The fact that McCarthy remains the only man to win All-Ireland senior hurling and football medals in the same year means his place in the GAA pantheon is assured. Even without that unique feat, Considine feels that the characteristics that McCarthy regularly displayed are what made him such a hero among the supporters of his clubs and county.
No matter what was thrown at him, he was able to respond.
“He had the personality and he was able to handle things like that,” he says.
“How many fellas make their senior inter-county hurling debut in an All-Ireland final? And this, having told the selectors that he was going on holidays and wouldn’t be bothering his ass going to the semi-final?!
“A guy like that, there’s no stage too big for him and that’s what people love about him.
“He was so independent. Plenty fellas learned to their cost after they tried to dog him on the field that it was not a good course of action, because he was able to stand up for himself physically.
“In the eyes of the general public, he was real hero material – here was a guy who could win his own ball and couldn’t be pushed around and he could play any game he wanted. Fellas love that.
“That independence, on the field and off the field, you can see why he was and is so well-loved. That toughness – all of us probably wanted to be more like him, in that respect.
“He was a real figure that everybody looked up to.”

In Irish sport, there are a few superstars who are readily identifiable by just one name. Teddy was certainly one of those and it’s a strong chance that his like will never be seen again.

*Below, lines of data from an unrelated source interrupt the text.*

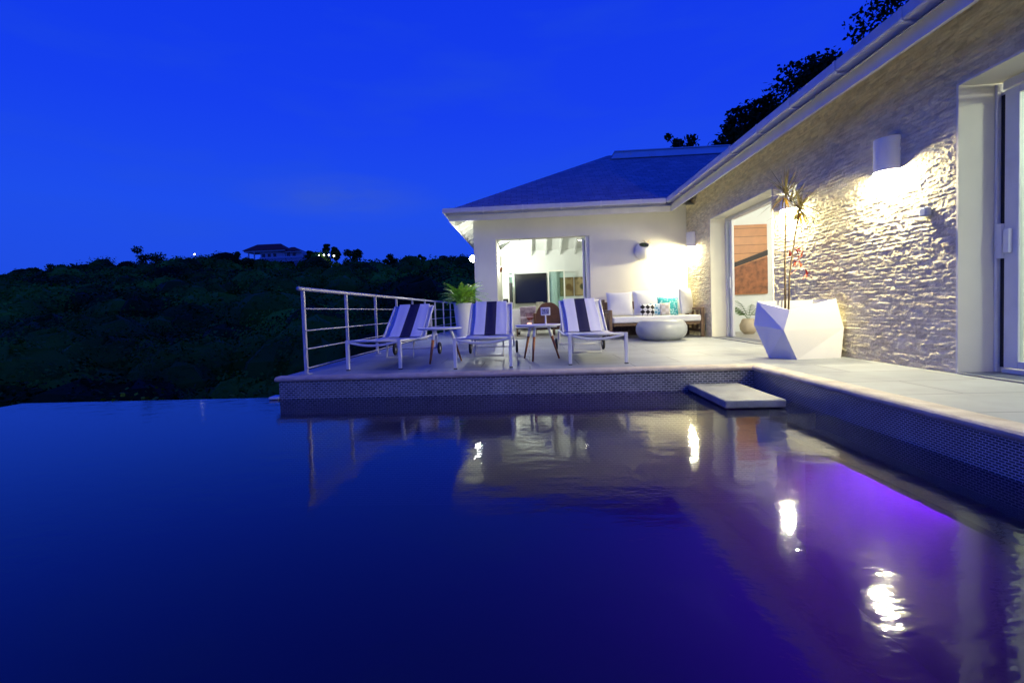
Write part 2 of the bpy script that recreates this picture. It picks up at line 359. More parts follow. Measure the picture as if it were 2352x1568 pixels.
# mitre corner piece + right run
vs = [(PX-.02+a, PY-.02+a, z) for a, z in prof] + [(PX-.02+a, -3, z) for a, z in prof]
c.add(vs, [(i+1, i, n+i, n+i+1) for i in range(n-1)])
vs = [(2.37, PY-.02+a, z) for a, z in prof] + [(PX-.02+a, PY-.02+a, z) for a, z in prof]
c.add(vs, [(i, i+1, n+i+1, n+i) for i in range(n-1)])
co = c.build('coping', coping_m, smooth=False, kind='structure')
pt = MB()
pt.box(-2.89, PX, PY, PY+.14, -1.7, -.051); pt.build('pool_wall', mosaic_front, kind='structure'); pt = MB()                     # front tiled wall
pt.box(PX, PX+.146, -3, PY+.14, -1.7, -.0512)                  # right tiled wall
pt.build('pool_wall', mosaic, kind='structure')
bz = MB()
bz.box(-6.06, -2.894, 5.40, 5.62, -1.7, WZ-.004)              # infinity edge wall
bz.box(-6.26, -6.064, -3.2, 5.62, -1.7, WZ-.004)
bz.box(-6.06, PX+.1, -3.2, -3.0, -1.7, WZ+.1)
bz.box(-6.06, 2.405, -3.0, PY-.006, -1.8, -1.5)
bz.box(2.26, 2.404, -3.0, 4.2, -1.496, -.4205); bz.box(2.06, 2.404, -3.0, 4.2, -.42, -.39)                      # ledge along the right wall
bz.build('pool_basin', basin_m, kind='structure')
wl = [(-6.25, -3.05), (PX+.004, -3.05), (PX+.004, PY+.004), (-2.888, PY+.004), (-2.888, 5.61), (-6.25, 5.61)]
MB().add([(x, y, WZ) for x, y in wl]+[(x, y, -1.62) for x, y in wl], [tuple(range(6)), tuple(range(11, 5, -1))]+[(k, 6+k, 6+(k+1) % 6, (k+1) % 6) for k in range(6)]).build('water', water_m, kind='structure')
tag(MB().box(-3.02, -2.90, 5.44, 5.60, WZ+.004, WZ+.035).build('edge_stop', plastic, bevel=.01), 'small pale block where the vanishing pool edge meets the terrace corner', 'edge block')
st = thing('pool_step', 'low square stone step in the pool corner, just above the water', 'pool step', (1.95, 4.9, WZ))
MB().box(1.71, 2.24, 4.44, PY-.01, -.25, -.178).build('slab', slab_m, st, bevel=.014)
MB().box(1.80, 2.165, 4.60, PY-.008, -.60, -.252).box(2.166, 2.40, 4.30, PY-.008, -.60, -.275).build('base', basin_m, st)
# purple underwater lamp in the ledge face
ul = thing('pool_light', 'glowing violet underwater light low on the right side of the pool', 'pool light', (2.17, 3.2, -.44))
MB().box(2.20, 2.235, 2.75, 3.65, -.455, -.428).build('lens', emis('violet_lens', (.16, .01, 1), 1), ul)
lamp('pool_lamp', 'AREA', (2.192, 3.1, -.452), 36, (.30, .002, 1), parent=ul, rot=(0, math.radians(72), 0), shape='RECTANGLE', size=.025, size_y=.9)

# ------------------------------------------------------------ hill and forest
SK = np.array([(-300, 11), (-229, 16.4), (-216, 19.3), (-202, 22.4), (-188, 24.6), (-170, 26.4), (-153, 26.2), (-134, 25.4), (-116, 27.0), (-94, 26.6), (-81, 25.0), (-62, 23.2), (-44, 21.8), (-23, 21.6), (40, 21), (120, 24)])
def ridge(x, y):
    return np.interp(x*200/np.maximum(y, 40), SK[:, 0], SK[:, 1]) - 3.9
def ground_h(x, y):
    y = np.asarray(y, float); x = np.asarray(x, float)
    s = np.clip((y-30)/170, 0, 1)
    far = -9 + (ridge(x, np.full_like(y, 200.)) + 9)*(.8*s + .2*s*s)
    near = -3.9 - np.clip((y-8)/22, 0, 1)*5.1
    h = np.where(y < 30, near, far)
    h = np.where(y > 200, far-(y-200)*.35, h)
    return h + .8*np.sin(x*.21+y*.13)*np.clip((y-15)/40, 0, 1) + 1.2*np.sin(x*.07-y*.05)*np.clip((y-40)/60, 0, 1)*(y < 190)
xs = np.concatenate([np.linspace(-600, -60, 50), np.linspace(-56, 40, 40), np.linspace(50, 500, 30)])
ys = np.concatenate([np.linspace(-200, 0, 8), np.linspace(6, 60, 28), np.linspace(65, 260, 45), np.linspace(280, 900, 10)])
X, Y = np.meshgrid(xs, ys, indexing='ij'); Z = ground_h(X, Y)
MB().grid([[(X[i, j], Y[i, j], Z[i, j]) for j in range(len(ys))] for i in range(len(xs))]).build('hill', ground_m, smooth=True, kind='structure')
cs = []; sz = []; nr = []; tn = []; hulls = []
def scatter(n, y0, y1, rmin, rmax, per, leaf):
    yy = np.sqrt(rng.uniform(y0**2, y1**2, n)); rat = rng.uniform(-1.32, 0.03, n); xx = yy*rat
    for x, y in zip(xx, yy):
        if x > -4.2 and y < 60: continue
        r = rmin+(rmax-rmin)*rng.uniform(0, 1)**2.2*1.35
        if y > 150 and (-.428 < x/y < -.365 or -123 < x*200/y < -88): r = min(r, 2.3)
        hulls.append((x, y, r)); z = float(ground_h(x, y))
        k = int(per*r*r); dd = rng.normal(size=(k, 3)); dd /= np.linalg.norm(dd, axis=1)[:, None]
        lump = 1+.22*np.sin(dd[:, 0]*5+x)*np.cos(dd[:, 1]*4+y)+.15*np.sin(dd[:, 2]*7+x*3)
        rad = r*lump*rng.uniform(.72, 1.03, k)
        P = dd*rad[:, None]*np.array([1, 1, .85]) + np.array([x, y, z+r*.35])
        kk_ = dd[:, 2] > -.35; P = P[kk_]; nr.append(dd[kk_])
        cs.append(P); sz.append(np.full(len(P), leaf)); tn.append(np.full(len(P), rng.uniform(.25, 1.9)))
scatter(250, 13, 30, 1.1, 2.6, 240, .17)
scatter(330, 28, 70, 2.0, 5.0, 90, .32)
scatter(520, 68, 130, 2.8, 6.0, 32, .55)
scatter(820, 125, 202, 2.6, 5.0, 19, .8)
hq = []; ht = []
for (x, y, r) in hulls:
    z = float(ground_h(x, y)); pa, pb = 9, 6
    def hp(i, j):
        q = 2*math.pi*(i % pa)/pa + x; v = math.pi*j/pb
        k = r*.86*(1+.10*math.sin(3*q+y))
        return (x+k*math.cos(q)*math.sin(v), y+k*math.sin(q)*math.sin(v), z+r*.35+k*.85*math.cos(v))
    for i in range(pa):
        for j in range(4): hq.append((hp(i, j), hp(i, j+1), hp(i+1, j+1), hp(i+1, j)))
    ht += [pa*4]
LQ = leaf_cloud(np.concatenate(cs), np.concatenate(sz), .8, np.concatenate(nr))
fo = quads('forest', np.concatenate([LQ.reshape(-1, 3), np.array(hq).reshape(-1, 3)]), forest_m, kind='stuff')
ta = fo.data.attributes.new('tone', 'FLOAT', 'POINT'); ta.data.foreach_set('value', np.repeat(np.concatenate(tn)*rng.uniform(.85, 1.15, sum(map(len, tn))), 4).astype(np.float32).tolist() + np.repeat([float(q_[0]) for q_ in tn], np.array(ht)*4).tolist())

def make_tree(label, x, y, ztop, w, leaf, base=None, m=forest_m, lumps=14, per=110, trunk=.25, name='hill_tree', group='trees standing out on the hill skyline', flat=.8):
    gz = float(ground_h(x, y)) if base is None else base
    T = thing(name, label, 'tree', (x, y, gz), group)
    h = ztop-gz; P = []
    cz = ztop - w*flat*.42
    tb = MB().tube([(x, y, gz), (x+.05*w, y, gz+(cz-gz)*.6), (x, y, cz+.1*w)], trunk, 8, trunk*.4)
    for i in range(lumps):
        a = rng.uniform(0, 6.28); rr = w*.5*rng.uniform(.15, .8); u = rng.uniform(-.5 if base is not None else -1.4, .62)
        c_ = np.array([x+rr*math.cos(a), y+rr*math.sin(a), cz+u*w*flat*(1-.6*rr/(w*.5))*.8])
        tb.tube([(x, y, cz-.35*w*flat), tuple(c_)], trunk*.3, 5, trunk*.08)
        r = w*rng.uniform(.11, .22); dd = rng.normal(size=(per, 3)); dd /= np.linalg.norm(dd, axis=1)[:, None]
        P.append(c_+dd*(r*rng.uniform(.35, 1.05, per))[:, None]*np.array([1, 1, .75]))
    tb.build('trunk', bark, T)
    P = np.concatenate(P); P[:, 2] = np.minimum(P[:, 2], ztop)
    quads('crown', leaf_cloud(P, leaf), m, parent=T, loc=(x, y, gz))
    return T
for (lab, x, zt, w) in [
  ('broad dark tree, tallest dome on the left half of the ridge', -162.3, 33.0, 17), ('small pointed tree on the ridge left of the tall dome', -180.2, 29.2, 6),
  ('low rounded tree on the ridge at the far left', -198, 28.2, 11), ('flat dark tree on the ridge near the left picture edge', -211, 26.5, 10),
  ('round dark bush just left of the red-roofed hill house', -120.5, 29.2, 6), ('dark tree beside the bright lamp on the ridge', -129, 28.8, 7),
  ('slim upright tree above the four hillside lights', -82.3, 30.4, 3.2), ('feathery tree right behind the hillside lights', -78.6, 29.6, 5),
  ('wide low tree right of the hillside lights', -71, 28.2, 12), ('small dark tree on the ridge between the lights and the house', -56.5, 25.6, 8),
  ('rounded tree on the ridge left of the house corner', -44, 24.6, 7), ('dark tree on the ridge nearest the house corner', -33, 23.6, 9),
  ('dark bush right of the red-roofed hill house', -89, 28.0, 6)]:
    make_tree(lab, x, 199, zt, w, .95, m=ridge_m, per=170)

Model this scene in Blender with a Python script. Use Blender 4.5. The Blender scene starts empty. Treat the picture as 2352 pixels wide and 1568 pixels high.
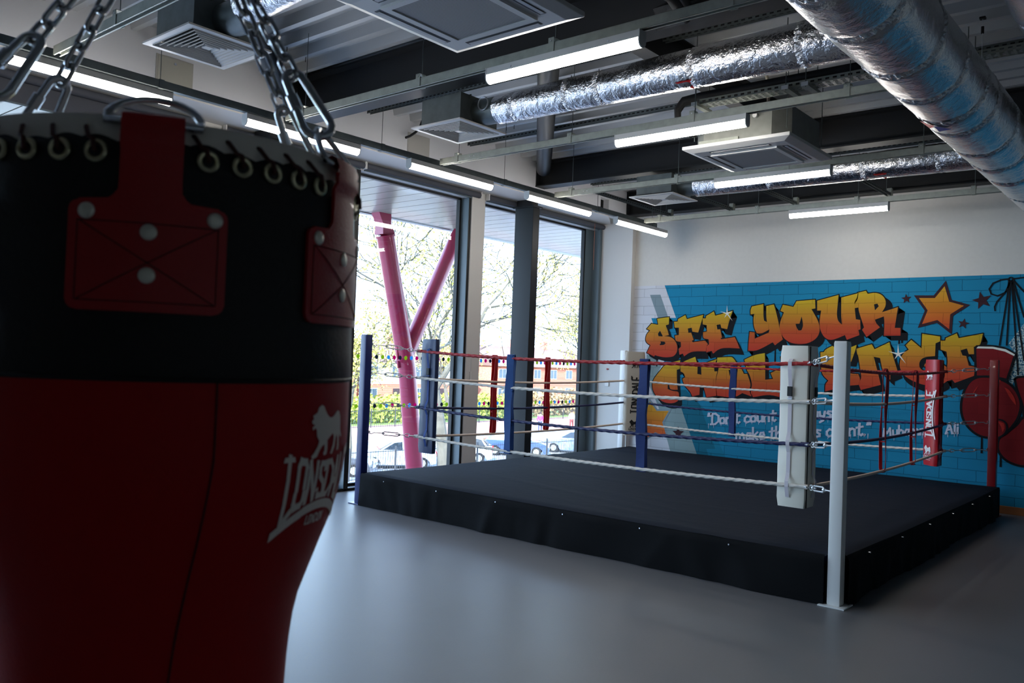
import bpy, bmesh, math, random
from mathutils import Vector, Matrix
from mathutils.geometry import tessellate_polygon
random.seed(7)
SC = bpy.context.scene
COL = SC.collection
PI = math.pi

# ------------------------------------------------------------------ camera
cam_data = bpy.data.cameras.new('camera')
cam_data.sensor_width = 36.0
cam_data.lens = 1942.84 * 36.0 / 2352.0
cam_data.clip_start = 0.02
cam_data.clip_end = 400
cam = bpy.data.objects.new('camera', cam_data)
COL.objects.link(cam)
yaw, pitch, roll = -0.699674, 0.022242, 0.0381046
fw = Vector((math.sin(yaw)*math.cos(pitch), math.cos(yaw)*math.cos(pitch), math.sin(pitch)))
r0 = Vector((math.cos(yaw), -math.sin(yaw), 0)); u0 = r0.cross(fw)
cr = r0*math.cos(roll) + u0*math.sin(roll)
cu = -r0*math.sin(roll) + u0*math.cos(roll)
cam.matrix_world = Matrix(((cr.x, cu.x, -fw.x, 0), (cr.y, cu.y, -fw.y, 0), (cr.z, cu.z, -fw.z, 1.55), (0, 0, 0, 1)))
cam_data.dof.use_dof = True
cam_data.dof.focus_distance = 8.5
cam_data.dof.aperture_fstop = 10.0
SC.camera = cam

# ------------------------------------------------------------------ world, sun, exposure
SC.view_settings.view_transform = 'Standard'
SC.view_settings.look = 'None'
SC.view_settings.gamma = 1.0
SC.view_settings.use_curve_mapping = False
SC.view_settings.exposure = 1.08
world = bpy.data.worlds.new('sky')
SC.world = world
world.use_nodes = True
wn = world.node_tree.nodes; wl = world.node_tree.links
bg = wn['Background']
tc = wn.new('ShaderNodeTexCoord'); sp = wn.new('ShaderNodeSeparateXYZ'); rp = wn.new('ShaderNodeValToRGB')
wl.new(tc.outputs['Generated'], sp.inputs[0]); wl.new(sp.outputs['Z'], rp.inputs['Fac'])
rp.color_ramp.elements[0].position = 0.0; rp.color_ramp.elements[0].color = (0.60, 0.78, 1.0, 1)
rp.color_ramp.elements[1].position = 0.8; rp.color_ramp.elements[1].color = (0.36, 0.57, 1.0, 1)
wl.new(rp.outputs['Color'], bg.inputs['Color'])
bg.inputs['Strength'].default_value = 4.2
sun_d = bpy.data.lights.new('sun', 'SUN'); sun_d.energy = 8.0; sun_d.angle = math.radians(0.6); sun_d.color = (1.0, 0.97, 0.92)
sun = bpy.data.objects.new('sun', sun_d); COL.objects.link(sun)
sun.rotation_euler = Vector((-0.45, 0.75, -0.62)).to_track_quat('-Z', 'Y').to_euler()
for y0, y1 in ((-3.4, 4.2), (4.45, 8.07), (8.33, 11.1)):            # sky portals in the window openings
    pd = bpy.data.lights.new('window_portal', 'AREA'); pd.shape = 'RECTANGLE'; pd.size = 3.6; pd.size_y = y1-y0
    pd.cycles.is_portal = True
    po = bpy.data.objects.new('window_portal', pd); COL.objects.link(po)
    po.matrix_world = Matrix(((0, 0, -1, -7.83), (0, 1, 0, (y0+y1)/2), (1, 0, 0, 1.83), (0, 0, 0, 1)))
cy = SC.cycles
cy.use_denoising = True
cy.max_bounces = 8; cy.diffuse_bounces = 4; cy.glossy_bounces = 4; cy.transparent_max_bounces = 12; cy.transmission_bounces = 4
cy.sample_clamp_indirect = 6.0; cy.caustics_reflective = False; cy.caustics_refractive = False

# ------------------------------------------------------------------ helpers
def lin(c):
    return tuple((v/255/12.92 if v/255 <= 0.04045 else ((v/255+0.055)/1.055)**2.4) for v in c)
MATS = {}
def mat(name, rgb, rough=0.5, metal=0.0, bump=0.0, bscale=40.0, var=0.0, emit=0.0, spec=0.4, coord='Object', bstretch=None, coat=0.0, vscale=None, emitcol=None):
    if name in MATS: return MATS[name]
    m = bpy.data.materials.new(name); m.use_nodes = True
    nt = m.node_tree; b = nt.nodes['Principled BSDF']
    c = lin(rgb) + (1,)
    b.inputs['Base Color'].default_value = c
    b.inputs['Roughness'].default_value = rough
    b.inputs['Metallic'].default_value = metal
    b.inputs['Specular IOR Level'].default_value = spec
    if coat: b.inputs['Coat Weight'].default_value = coat
    if emit:
        b.inputs['Emission Color'].default_value = (emitcol or (1, 1, 1)) + (1,)
        b.inputs['Emission Strength'].default_value = emit
    if bump or var:
        t = nt.nodes.new('ShaderNodeTexCoord'); mp = nt.nodes.new('ShaderNodeMapping'); n = nt.nodes.new('ShaderNodeTexNoise')
        if bstretch: mp.inputs['Scale'].default_value = bstretch
        nt.links.new(t.outputs[coord], mp.inputs[0]); nt.links.new(mp.outputs[0], n.inputs['Vector'])
        n.inputs['Scale'].default_value = bscale; n.inputs['Detail'].default_value = 4
        if bump:
            bp = nt.nodes.new('ShaderNodeBump'); bp.inputs['Strength'].default_value = min(1, bump); bp.inputs['Distance'].default_value = 0.01
            nt.links.new(n.outputs['Fac'], bp.inputs['Height']); nt.links.new(bp.outputs[0], b.inputs['Normal'])
        if var:
            n2 = nt.nodes.new('ShaderNodeTexNoise'); n2.inputs['Scale'].default_value = vscale or bscale*0.1; n2.inputs['Detail'].default_value = 5
            nt.links.new(mp.outputs[0], n2.inputs['Vector'])
            r = nt.nodes.new('ShaderNodeValToRGB'); nt.links.new(n2.outputs['Fac'], r.inputs[0])
            r.color_ramp.elements[0].position = 0.3; r.color_ramp.elements[1].position = 0.7
            r.color_ramp.elements[0].color = tuple(v*(1-var) for v in c[:3]) + (1,)
            r.color_ramp.elements[1].color = tuple(min(1, v*(1+var)) for v in c[:3]) + (1,)
            nt.links.new(r.outputs[0], b.inputs['Base Color'])
    MATS[name] = m
    return m

def setp(o, label=None, cat=None, group=None, kind=None):
    if label: o['label'] = label
    if cat: o['category'] = cat
    if group: o['group'] = group
    if kind: o['kind'] = kind
    return o

class MB:
    def __init__(s): s.v = []; s.f = []
    def add(s, vs, fs):
        k = len(s.v); s.v += [tuple(v) for v in vs]; s.f += [tuple(i+k for i in f) for f in fs]; return s
    def box(s, a, b):
        (x0, y0, z0), (x1, y1, z1) = a, b
        return s.add([(x0,y0,z0),(x1,y0,z0),(x1,y1,z0),(x0,y1,z0),(x0,y0,z1),(x1,y0,z1),(x1,y1,z1),(x0,y1,z1)],
                     [(0,3,2,1),(4,5,6,7),(0,1,5,4),(1,2,6,5),(2,3,7,6),(3,0,4,7)])
    def obox(s, c, ax, ay, az):
        c = Vector(c); ax, ay, az = Vector(ax), Vector(ay), Vector(az)
        vs = [c+i*ax+j*ay+k*az for k in (-1, 1) for i, j in ((-1,-1),(1,-1),(1,1),(-1,1))]
        return s.add(vs, [(0,3,2,1),(4,5,6,7),(0,1,5,4),(1,2,6,5),(2,3,7,6),(3,0,4,7)])
    def tube(s, pts, r, n=8, caps=True, closed=False):
        pts = [Vector(p) for p in pts]; m = len(pts)
        rs = r if isinstance(r, (list, tuple)) else [r]*m
        up = None; rings = []
        for i, p in enumerate(pts):
            if closed: t = pts[(i+1) % m]-pts[i-1]
            else: t = pts[min(i+1, m-1)]-pts[max(i-1, 0)]
            t = t.normalized() if t.length > 1e-9 else Vector((0, 0, 1))
            if up is None:
                up = Vector((0, 0, 1)) if abs(t.z) < 0.9 else Vector((1, 0, 0))
            sd = t.cross(up)
            if sd.length < 1e-6: sd = t.orthogonal()
            sd.normalize(); up = sd.cross(t).normalized()
            rings.append([p + rs[i]*(math.cos(2*PI*k/n)*sd + math.sin(2*PI*k/n)*up) for k in range(n)])
        vs = [q for ring in rings for q in ring]; fs = []
        for i in range(m if closed else m-1):
            j = (i+1) % m
            for k in range(n):
                fs.append((i*n+k, i*n+(k+1) % n, j*n+(k+1) % n, j*n+k))
        if caps and not closed:
            fs.append(tuple(range(n-1, -1, -1))); fs.append(tuple((m-1)*n+k for k in range(n)))
        return s.add(vs, fs)
    def lathe(s, prof, c=(0, 0, 0), n=32, a0=0.0, a1=2*PI):
        full = abs(a1-a0-2*PI) < 1e-6; k = n if full else n+1
        vs = []; fs = []
        for r, z in prof:
            for i in range(k):
                a = a0+(a1-a0)*i/n; vs.append((c[0]+r*math.cos(a), c[1]+r*math.sin(a), c[2]+z))
        for j in range(len(prof)-1):
            for i in range(n):
                i2 = (i+1) % k
                fs.append((j*k+i, j*k+i2, (j+1)*k+i2, (j+1)*k+i))
        return s.add(vs, fs)
    def prism(s, poly, fn, t0, t1):
        """poly 2D (a,b); fn(a,b,t)->xyz, extruded between t0 and t1"""
        n = len(poly); vs = [fn(a, b, t0) for a, b in poly]+[fn(a, b, t1) for a, b in poly]
        tri = tessellate_polygon([[Vector((a, b, 0)) for a, b in poly]])
        fs = [tuple(t) for t in tri]+[tuple(n+i for i in reversed(t)) for t in tri]
        fs += [(i, (i+1) % n, n+(i+1) % n, n+i) for i in range(n)]
        return s.add(vs, fs)
    def build(s, name, m, parent=None, smooth=False, bevel=0, kind=None, label=None, fix=True):
        me = bpy.data.meshes.new(name)
        off = Vector((0, 0, 0)); p = parent
        if p is not None:
            while p.parent is not None: p = p.parent
            off = p.location.copy()
        me.from_pydata([tuple(Vector(v)-off) for v in s.v], [], s.f)
        bm = bmesh.new(); bm.from_mesh(me)
        if fix: bmesh.ops.recalc_face_normals(bm, faces=bm.faces)
        if bevel: bmesh.ops.bevel(bm, geom=list(bm.edges), offset=bevel, segments=2, profile=0.6, affect='EDGES', clamp_overlap=True)
        bm.to_mesh(me); bm.free()
        if smooth:
            for q in me.polygons: q.use_smooth = True
        me.materials.append(m)
        o = bpy.data.objects.new(name, me); COL.objects.link(o)
        if parent is not None: o.parent = parent
        if smooth and bevel is not None:
            try: me.set_sharp_from_angle(angle=math.radians(40))
            except Exception: pass
        if kind: o['kind'] = kind
        if label: o['label'] = label
        return o
def thing(name, loc, label, cat, group=None):
    o = bpy.data.objects.new(name, None); COL.objects.link(o); o.location = loc; o.empty_display_size = 0.05
    return setp(o, label, cat, group)
def inst(src, parent, M, name=None):
    """another part sharing a mesh; M relative to the thing"""
    o = bpy.data.objects.new(name or src.name.split('.')[0], src if isinstance(src, bpy.types.Mesh) else src.data)
    COL.objects.link(o); o.parent = parent; o.matrix_local = M
    return o
def mesh_only(mb, name, m, smooth=False):
    o = mb.build(name, m, smooth=smooth); me = o.data; bpy.data.objects.remove(o); return me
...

With male dual players almost certainly a thing of the past at the highest level – not to mention the fact that Cork are the only county to complete a senior double since 1990 – his claim to fame is unlikely to become one he will ever have to share.
It is the icing on the cake that was already legendary.
“Obviously, it depends on teams being successful in the same year and there’s also obviously the question as to whether the dual player is gone at the highest level and all of that,” Considine says.
“He literally stands out in history. Name-recognition, the whole lot. He was always headline back-page news – or front-page, sadly, after he died.
“There are names that just up there because of what they do. He has his hurling All-Irelands and football All-Irelands – okay, he doesn’t have the same number that some fellas have but he more than contributed to winning those medals, put it that way.”